An October 2011 decision from the United States District Court for the Northern District of New York highlights the importance of correctly taking all of the steps necessary to obtain a security interest in commercial tort claims under the U.C.C.
In Algonquin Power Income Fund v. Christine Falls of New York, Inc., 2011 WL 6178802 (N.D.N.Y. 2011), Trafalgar Power, Inc. and Christine Falls of New York, Inc. (collectively, “Trafalgar”) borrowed $22.5 million in secured financing from an insurance company to develop six power plants. Approximately one year later, Trafalgar brought suit against the engineering firm that designed the power plants and one of its engineers for miscalculations that resulted in an estimate of energy production and thus income which far exceeded what the power plants were able to attain. After the loan was restructured, Algonquin Power Income Fund and its affiliates (collectively, “Algonquin”) purchased two notes that secured the loan.
The jury eventually ruled in Trafalgar’s favor in connection with the malpractice case and the parties later stipulated to a judgment amount of $11.1 million. After obtaining a settlement, Trafalgar assigned its interest in the malpractice judgment to one if its affiliates. Trafalgar and its affiliates then filed for Chapter 11 bankruptcy protection.
Algonquin, wanting to collect on the settlement proceeds, sought legal relief in bankruptcy court, claiming a security interest in the malpractice claim and the proceeds of the claim. The bankruptcy court held in favor of Trafalgar and on appeal, the district court affirmed the bankruptcy court’s decision on collateral estoppels grounds, without reaching the merits. This affirmance was deemed error by the Second Circuit, which vacated the decision and remanded to the district court for consideration of the merits of Algonquin’s claim of a security interest in the malpractice claim and its proceeds.
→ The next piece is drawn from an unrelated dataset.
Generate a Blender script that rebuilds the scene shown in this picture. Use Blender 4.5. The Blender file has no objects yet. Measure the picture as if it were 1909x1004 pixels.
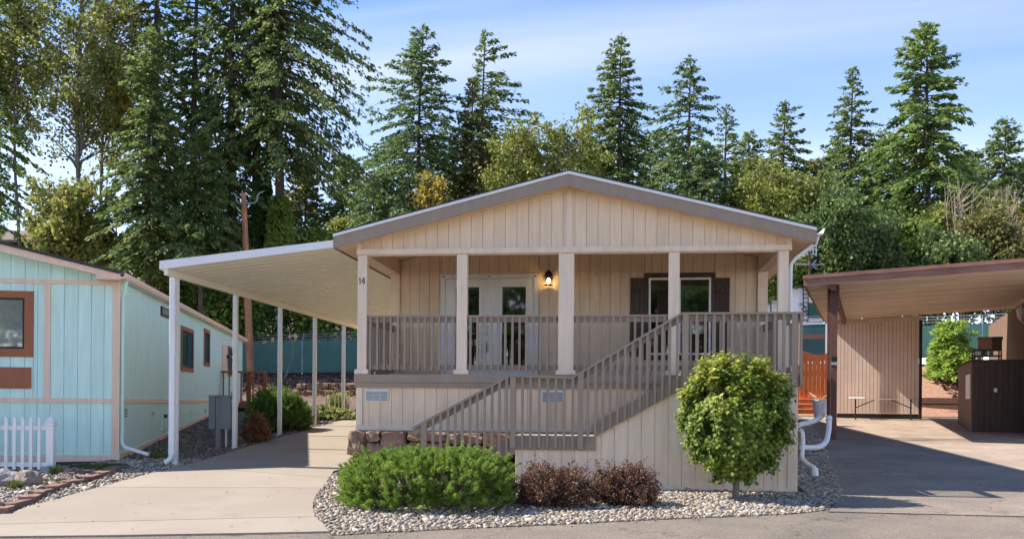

On remand, the district court first determined whether or not a security interest could be granted under Connecticut law in a malpractice suit. The court decided that a malpractice action is not assignable under Connecticut law and that, although the security agreement described the collateral as “any interest in any kind of property or asset, whether real, personal or mixed, and whether tangible or intangible,” this description was not sufficiently particular under state common law to cover the malpractice claim.
Likewise, had Revised Article 9 of the U.C.C. applied, the court would have reached the same decision because Section 9-108(e)(1) requires heightened specificity when describing commercial tort claims in security agreements. A description of collateral as “all commercial tort claims” is insufficient to meet the requirement for attachment, as is the general description in Algonquin’s security agreement.
The court then addressed Algonquin’s claim that even if a security interest never attached to the malpractice claim, it did obtain a security interest when the claim was “transformed to a judgment, bond claim, contract claim, and interest in an escrow account.” The security agreement granted Algonquin a security interest in contract rights, general intangibles and all accounts and other receivables, and although the court found support in Algonquin’s proposition that a contingent right to an escrow fund is a general intangible, it ultimately rejected Algonquin’s transformation argument. According to the district court, Algonquin failed to present any case law suggesting that that a security interest arose upon the malpractice claim (in which Algonquin did not have a security interest) transforming into a contract right. Affirming the bankruptcy court’s decision, it held that “[i]f the security agreement does not expressly grant a security interest in the underlying tort claim or its proceeds, no subsequent transformation will magically result in an automatic attachment of those proceeds.”
The final decision on these issues remains to be determined, as Algonquin appealed the decision of the district court. Regardless, practitioners and their clients would be best served by describing with specificity any commercial tort claims in which they wish to obtain a security interest.